ICE agents kitted out with flashbangs and armored vehicles are executing raids more fitting for an episode of a television series like S.W.A.T. or NCIS. In addition, Trump sent 1,500 active-duty troops to join 2,500 already at the US-Mexico border, and has promised to increase the deployment to 10,000.
The Posse Comitatus Act of 1878 prohibits the federal military from conducting domestic law enforcement. Nevertheless, federal troops are providing “intelligence” for the 18,000-strong Border Patrol, and “reprioritizing” Department of Defense funds to build Trump’s border wall.
This is a continuation of the 30-year bipartisan practice of using military force on the southern border. The original 2,500 troops were stationed there by Biden; his predecessors Obama, Bush, and Clinton also sent soldiers to the border.
On January 29, Trump ordered that the infamous Guantanamo Bay naval base and detention center, located in Cuba—where Posse Comitatus doesn’t apply—expand its facilities to hold up to 30,000 detainees. Last month, Secretary of State Marco Rubio struck a deal with the president of El Salvador to transfer detained migrants and imprisoned Salvadorean citizens to the Central American country’s notorious CECOT megaprison.
Indiscriminate violence and intimidation
The armed bodies of the state are training their military-grade weapons indiscriminately on undocumented Latinos. An NBC investigation showed that, in one day’s raids, nearly half of arrestees had no criminal background. Trump’s highly-publicized campaign has more to do with terrorizing working-class immigrants than it does with stopping the illegal importation of fentanyl.

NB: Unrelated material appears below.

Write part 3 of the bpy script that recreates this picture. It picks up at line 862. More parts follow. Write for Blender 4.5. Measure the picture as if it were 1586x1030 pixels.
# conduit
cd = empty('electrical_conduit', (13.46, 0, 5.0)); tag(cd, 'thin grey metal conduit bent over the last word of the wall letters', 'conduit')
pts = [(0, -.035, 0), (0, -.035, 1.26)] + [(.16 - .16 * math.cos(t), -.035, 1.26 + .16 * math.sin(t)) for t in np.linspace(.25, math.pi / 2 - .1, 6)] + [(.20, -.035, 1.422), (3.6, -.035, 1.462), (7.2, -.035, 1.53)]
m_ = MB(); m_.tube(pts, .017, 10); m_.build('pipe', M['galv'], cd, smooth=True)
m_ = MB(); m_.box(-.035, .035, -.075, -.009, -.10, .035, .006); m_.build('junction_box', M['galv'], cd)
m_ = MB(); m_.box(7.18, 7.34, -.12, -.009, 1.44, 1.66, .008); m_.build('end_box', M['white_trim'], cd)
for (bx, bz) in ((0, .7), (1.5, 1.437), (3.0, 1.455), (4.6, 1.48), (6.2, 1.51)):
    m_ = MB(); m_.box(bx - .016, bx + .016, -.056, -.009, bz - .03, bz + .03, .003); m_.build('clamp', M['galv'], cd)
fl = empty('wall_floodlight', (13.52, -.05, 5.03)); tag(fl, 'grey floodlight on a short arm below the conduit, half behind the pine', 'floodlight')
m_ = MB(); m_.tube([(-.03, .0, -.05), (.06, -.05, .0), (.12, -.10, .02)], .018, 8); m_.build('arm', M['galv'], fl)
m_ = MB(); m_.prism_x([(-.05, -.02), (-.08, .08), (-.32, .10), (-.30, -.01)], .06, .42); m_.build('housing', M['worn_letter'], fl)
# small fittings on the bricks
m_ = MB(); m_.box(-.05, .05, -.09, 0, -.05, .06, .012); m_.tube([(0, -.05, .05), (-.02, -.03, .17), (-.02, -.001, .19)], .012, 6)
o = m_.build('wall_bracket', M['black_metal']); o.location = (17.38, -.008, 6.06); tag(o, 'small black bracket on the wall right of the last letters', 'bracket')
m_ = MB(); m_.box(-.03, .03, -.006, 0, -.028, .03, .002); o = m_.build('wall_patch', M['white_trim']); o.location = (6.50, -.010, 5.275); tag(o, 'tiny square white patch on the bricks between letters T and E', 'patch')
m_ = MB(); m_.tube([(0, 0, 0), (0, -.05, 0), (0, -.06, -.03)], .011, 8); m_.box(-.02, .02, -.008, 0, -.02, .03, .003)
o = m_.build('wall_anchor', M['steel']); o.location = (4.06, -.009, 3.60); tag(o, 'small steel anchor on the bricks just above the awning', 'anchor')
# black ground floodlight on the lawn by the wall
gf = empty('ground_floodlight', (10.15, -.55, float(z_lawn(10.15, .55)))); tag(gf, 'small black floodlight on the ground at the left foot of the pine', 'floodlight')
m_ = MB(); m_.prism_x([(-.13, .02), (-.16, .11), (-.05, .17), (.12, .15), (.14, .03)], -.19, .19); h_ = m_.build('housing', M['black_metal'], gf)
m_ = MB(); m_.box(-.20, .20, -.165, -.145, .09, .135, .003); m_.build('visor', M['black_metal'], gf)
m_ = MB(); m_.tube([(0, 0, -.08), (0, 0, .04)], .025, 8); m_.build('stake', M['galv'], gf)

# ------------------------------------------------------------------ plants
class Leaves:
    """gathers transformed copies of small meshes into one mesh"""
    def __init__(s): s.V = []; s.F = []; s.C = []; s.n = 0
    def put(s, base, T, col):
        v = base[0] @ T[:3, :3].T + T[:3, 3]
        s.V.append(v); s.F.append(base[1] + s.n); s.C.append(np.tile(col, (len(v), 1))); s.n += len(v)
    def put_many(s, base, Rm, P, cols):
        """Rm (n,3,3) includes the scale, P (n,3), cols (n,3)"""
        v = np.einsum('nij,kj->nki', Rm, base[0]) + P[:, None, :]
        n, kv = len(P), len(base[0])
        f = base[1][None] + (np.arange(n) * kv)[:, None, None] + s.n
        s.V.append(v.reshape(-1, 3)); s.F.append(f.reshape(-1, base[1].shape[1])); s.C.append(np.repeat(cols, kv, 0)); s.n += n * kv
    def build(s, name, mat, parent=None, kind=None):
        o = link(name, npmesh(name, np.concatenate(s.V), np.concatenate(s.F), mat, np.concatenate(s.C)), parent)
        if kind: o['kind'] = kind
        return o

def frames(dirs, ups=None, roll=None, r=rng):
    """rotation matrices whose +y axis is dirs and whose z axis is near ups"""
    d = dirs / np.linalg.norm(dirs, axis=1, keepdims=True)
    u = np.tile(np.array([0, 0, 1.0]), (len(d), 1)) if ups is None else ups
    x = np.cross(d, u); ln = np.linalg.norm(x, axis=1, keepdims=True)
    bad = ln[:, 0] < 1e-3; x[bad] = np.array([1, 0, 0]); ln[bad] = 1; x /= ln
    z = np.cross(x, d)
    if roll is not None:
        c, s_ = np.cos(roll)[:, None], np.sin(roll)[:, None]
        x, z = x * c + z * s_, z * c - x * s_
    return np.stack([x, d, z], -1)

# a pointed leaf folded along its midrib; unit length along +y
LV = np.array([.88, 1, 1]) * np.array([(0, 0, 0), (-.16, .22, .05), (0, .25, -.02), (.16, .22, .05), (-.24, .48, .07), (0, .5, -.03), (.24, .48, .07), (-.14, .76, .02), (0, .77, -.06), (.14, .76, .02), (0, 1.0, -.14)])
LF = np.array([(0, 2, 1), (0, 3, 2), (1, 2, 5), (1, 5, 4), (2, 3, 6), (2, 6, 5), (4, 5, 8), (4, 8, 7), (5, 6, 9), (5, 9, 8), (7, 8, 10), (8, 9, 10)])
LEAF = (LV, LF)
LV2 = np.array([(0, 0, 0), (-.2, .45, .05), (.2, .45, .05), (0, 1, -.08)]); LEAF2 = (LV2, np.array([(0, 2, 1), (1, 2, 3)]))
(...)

If Trump is going to keep the cameras rolling, ICE will need to secure enough money for the would-be Deporter-in-Chief’s daily quota of 1,200–1,400 arrests. In January, daily arrests only reached an average of 1,100, with ICE officers working six or seven days a week in some locations.
Tom Homan, Trump’s “border czar,” wants to increase the agency’s capacity to hold up to 100,00 detainees, over and above its current limit of 40,000. Republican Senator Lindsey Graham, who reported that Homan was “begging” for more money, is happy to oblige by introducing a bill to provide $175 billion to “secure” the southern border and another $150 billion in new military spending.
If Trump really intends to deport 11 million undocumented workers from the US, it will cost an estimated $300 billion to expand ICE’s operations, build new detention facilities, and burn more jet fuel deporting migrants. It won’t be Trump or his billionaire friends who foot that bill, but the American working class—and taxpaying immigrants, too.
Workers have nothing to gain by Trump’s deportation program, which is just another way for the ruling class to divide us along national, racial, and ethnic lines.
Fight back with workers’ unity!
Immigrant rights protests have flared up since the dramatic ICE raids began, with thousands of protesters in the streets of Los Angeles, Houston, Denver, and other cities. But it is not enough to distribute “know your rights” literature, nor is it possible for small groups of activists to throw themselves against ICE to stop the deportations. It will take nothing less than mass working-class mobilization to end the crackdown.
There is historical precedent for just such a movement. In 2006, the Bush administration targeted immigrants with the repressive Sensenbrenner Bill to distract from the disaster facing American imperialism in Iraq. Millions of immigrant workers and their supporters hit the streets, culminating with strikes and mass mobilizations on May Day—the closest the US has ever come to a national general strike. This militancy succeeded in killing the Sensenbrenner Bill.
A real fightback against Trump’s anti-worker offensive will require bringing the economy to its knees by shutting down workplaces. In such a struggle, communists will demand quality jobs, universal healthcare, and affordable housing for American-born and immigrant workers alike.
In this fight, when it becomes evident that an injury to one worker is an injury to all, native-born workers will come to recognize that their enemy is not foreign-born workers, but the capitalists who exploit us all. It is the imperialist ruling class that has created hell on earth across Latin America, leading to mass immigration. Only by seizing the commanding heights of the economy can we bring about America’s second “Golden Age”—one led by workers fighting shoulder-to-shoulder, regardless of where they were born.